*REQUIRED WORK*
Your task is to copy every line of this material exactly.

*DATA PROVIDED*
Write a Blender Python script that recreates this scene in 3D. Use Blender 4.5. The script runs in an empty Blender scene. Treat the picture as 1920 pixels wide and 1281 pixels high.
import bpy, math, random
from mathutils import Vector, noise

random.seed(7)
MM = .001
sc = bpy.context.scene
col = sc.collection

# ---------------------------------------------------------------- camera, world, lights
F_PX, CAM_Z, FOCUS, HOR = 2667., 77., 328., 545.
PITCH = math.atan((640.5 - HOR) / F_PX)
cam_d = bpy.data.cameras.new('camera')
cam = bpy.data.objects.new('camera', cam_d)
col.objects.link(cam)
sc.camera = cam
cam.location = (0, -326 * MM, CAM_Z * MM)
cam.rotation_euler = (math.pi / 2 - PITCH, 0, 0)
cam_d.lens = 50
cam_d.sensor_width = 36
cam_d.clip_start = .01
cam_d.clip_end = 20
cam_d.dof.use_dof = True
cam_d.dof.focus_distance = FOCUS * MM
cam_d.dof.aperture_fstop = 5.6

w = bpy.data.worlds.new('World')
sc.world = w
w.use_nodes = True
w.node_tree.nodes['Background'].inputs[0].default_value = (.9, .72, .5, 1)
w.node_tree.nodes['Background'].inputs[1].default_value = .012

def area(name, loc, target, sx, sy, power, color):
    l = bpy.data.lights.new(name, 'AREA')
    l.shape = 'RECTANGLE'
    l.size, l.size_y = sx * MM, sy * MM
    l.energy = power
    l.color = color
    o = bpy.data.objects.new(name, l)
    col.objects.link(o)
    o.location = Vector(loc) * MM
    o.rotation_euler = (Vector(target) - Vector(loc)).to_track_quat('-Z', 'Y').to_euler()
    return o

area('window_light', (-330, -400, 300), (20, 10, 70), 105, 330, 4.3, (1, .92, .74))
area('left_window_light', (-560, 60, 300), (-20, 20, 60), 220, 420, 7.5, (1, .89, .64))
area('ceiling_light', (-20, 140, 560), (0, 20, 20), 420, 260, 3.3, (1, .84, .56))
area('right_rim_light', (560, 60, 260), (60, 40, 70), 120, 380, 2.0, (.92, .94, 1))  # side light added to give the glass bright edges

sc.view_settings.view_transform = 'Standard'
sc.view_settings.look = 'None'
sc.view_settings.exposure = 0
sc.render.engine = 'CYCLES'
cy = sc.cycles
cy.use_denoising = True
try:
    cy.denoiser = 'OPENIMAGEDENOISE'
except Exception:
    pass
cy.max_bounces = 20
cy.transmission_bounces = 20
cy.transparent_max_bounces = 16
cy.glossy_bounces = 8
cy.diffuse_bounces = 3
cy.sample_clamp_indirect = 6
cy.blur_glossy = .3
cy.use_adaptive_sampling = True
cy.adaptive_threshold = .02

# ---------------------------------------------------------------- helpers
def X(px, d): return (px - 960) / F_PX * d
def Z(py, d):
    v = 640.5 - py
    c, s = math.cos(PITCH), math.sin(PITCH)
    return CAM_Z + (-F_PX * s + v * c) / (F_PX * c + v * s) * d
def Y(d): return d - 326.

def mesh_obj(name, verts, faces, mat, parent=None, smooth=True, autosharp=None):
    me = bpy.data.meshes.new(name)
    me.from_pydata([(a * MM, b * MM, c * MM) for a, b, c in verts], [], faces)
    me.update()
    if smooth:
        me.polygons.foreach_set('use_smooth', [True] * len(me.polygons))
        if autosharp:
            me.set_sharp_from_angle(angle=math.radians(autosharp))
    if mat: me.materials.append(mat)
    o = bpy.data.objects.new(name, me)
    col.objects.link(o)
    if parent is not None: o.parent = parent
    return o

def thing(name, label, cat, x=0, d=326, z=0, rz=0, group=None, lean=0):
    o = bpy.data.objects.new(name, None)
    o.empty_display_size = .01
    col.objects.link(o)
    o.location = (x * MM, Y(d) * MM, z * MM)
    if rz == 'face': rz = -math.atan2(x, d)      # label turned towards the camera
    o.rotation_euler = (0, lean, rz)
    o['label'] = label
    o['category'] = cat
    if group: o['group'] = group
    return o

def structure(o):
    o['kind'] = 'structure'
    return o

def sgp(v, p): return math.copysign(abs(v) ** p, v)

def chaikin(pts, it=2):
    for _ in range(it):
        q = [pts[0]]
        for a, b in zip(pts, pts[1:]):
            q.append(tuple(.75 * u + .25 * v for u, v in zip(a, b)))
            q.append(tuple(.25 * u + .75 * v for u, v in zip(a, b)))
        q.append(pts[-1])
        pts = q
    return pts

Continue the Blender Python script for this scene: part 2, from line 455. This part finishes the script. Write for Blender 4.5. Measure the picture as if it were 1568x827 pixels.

*PROBLEM SOLUTION*
Write a Blender Python script that recreates this scene in 3D. Use Blender 4.5. The script runs in an empty Blender scene. Treat the picture as 1920 pixels wide and 1281 pixels high.
import bpy, math, random
from mathutils import Vector, noise

random.seed(7)
MM = .001
sc = bpy.context.scene
col = sc.collection

# ---------------------------------------------------------------- camera, world, lights
F_PX, CAM_Z, FOCUS, HOR = 2667., 77., 328., 545.
PITCH = math.atan((640.5 - HOR) / F_PX)
cam_d = bpy.data.cameras.new('camera')
cam = bpy.data.objects.new('camera', cam_d)
col.objects.link(cam)
sc.camera = cam
cam.location = (0, -326 * MM, CAM_Z * MM)
cam.rotation_euler = (math.pi / 2 - PITCH, 0, 0)
cam_d.lens = 50
cam_d.sensor_width = 36
cam_d.clip_start = .01
cam_d.clip_end = 20
cam_d.dof.use_dof = True
cam_d.dof.focus_distance = FOCUS * MM
cam_d.dof.aperture_fstop = 5.6

w = bpy.data.worlds.new('World')
sc.world = w
w.use_nodes = True
w.node_tree.nodes['Background'].inputs[0].default_value = (.9, .72, .5, 1)
w.node_tree.nodes['Background'].inputs[1].default_value = .012

def area(name, loc, target, sx, sy, power, color):
    l = bpy.data.lights.new(name, 'AREA')
    l.shape = 'RECTANGLE'
    l.size, l.size_y = sx * MM, sy * MM
    l.energy = power
    l.color = color
    o = bpy.data.objects.new(name, l)
    col.objects.link(o)
    o.location = Vector(loc) * MM
    o.rotation_euler = (Vector(target) - Vector(loc)).to_track_quat('-Z', 'Y').to_euler()
    return o

area('window_light', (-330, -400, 300), (20, 10, 70), 105, 330, 4.3, (1, .92, .74))
area('left_window_light', (-560, 60, 300), (-20, 20, 60), 220, 420, 7.5, (1, .89, .64))
area('ceiling_light', (-20, 140, 560), (0, 20, 20), 420, 260, 3.3, (1, .84, .56))
area('right_rim_light', (560, 60, 260), (60, 40, 70), 120, 380, 2.0, (.92, .94, 1))  # side light added to give the glass bright edges

sc.view_settings.view_transform = 'Standard'
sc.view_settings.look = 'None'
sc.view_settings.exposure = 0
sc.render.engine = 'CYCLES'
cy = sc.cycles
cy.use_denoising = True
try:
    cy.denoiser = 'OPENIMAGEDENOISE'
except Exception:
    pass
cy.max_bounces = 20
cy.transmission_bounces = 20
cy.transparent_max_bounces = 16
cy.glossy_bounces = 8
cy.diffuse_bounces = 3
cy.sample_clamp_indirect = 6
cy.blur_glossy = .3
cy.use_adaptive_sampling = True
cy.adaptive_threshold = .02

# ---------------------------------------------------------------- helpers
def X(px, d): return (px - 960) / F_PX * d
def Z(py, d):
    v = 640.5 - py
    c, s = math.cos(PITCH), math.sin(PITCH)
    return CAM_Z + (-F_PX * s + v * c) / (F_PX * c + v * s) * d
def Y(d): return d - 326.

def mesh_obj(name, verts, faces, mat, parent=None, smooth=True, autosharp=None):
    me = bpy.data.meshes.new(name)
    me.from_pydata([(a * MM, b * MM, c * MM) for a, b, c in verts], [], faces)
    me.update()
    if smooth:
        me.polygons.foreach_set('use_smooth', [True] * len(me.polygons))
        if autosharp:
            me.set_sharp_from_angle(angle=math.radians(autosharp))
    if mat: me.materials.append(mat)
    o = bpy.data.objects.new(name, me)
    col.objects.link(o)
    if parent is not None: o.parent = parent
    return o

def thing(name, label, cat, x=0, d=326, z=0, rz=0, group=None, lean=0):
    o = bpy.data.objects.new(name, None)
    o.empty_display_size = .01
    col.objects.link(o)
    o.location = (x * MM, Y(d) * MM, z * MM)
    if rz == 'face': rz = -math.atan2(x, d)      # label turned towards the camera
    o.rotation_euler = (0, lean, rz)
    o['label'] = label
    o['category'] = cat
    if group: o['group'] = group
    return o

def structure(o):
    o['kind'] = 'structure'
    return o

def sgp(v, p): return math.copysign(abs(v) ** p, v)

def chaikin(pts, it=2):
    for _ in range(it):
        q = [pts[0]]
        for a, b in zip(pts, pts[1:]):
            q.append(tuple(.75 * u + .25 * v for u, v in zip(a, b)))
            q.append(tuple(.25 * u + .75 * v for u, v in zip(a, b)))
        q.append(pts[-1])
        pts = q
    return pts

Continue the Blender Python script for this scene: part 2, from line 455. This part finishes the script. Write for Blender 4.5. Measure the picture as if it were 1568x827 pixels.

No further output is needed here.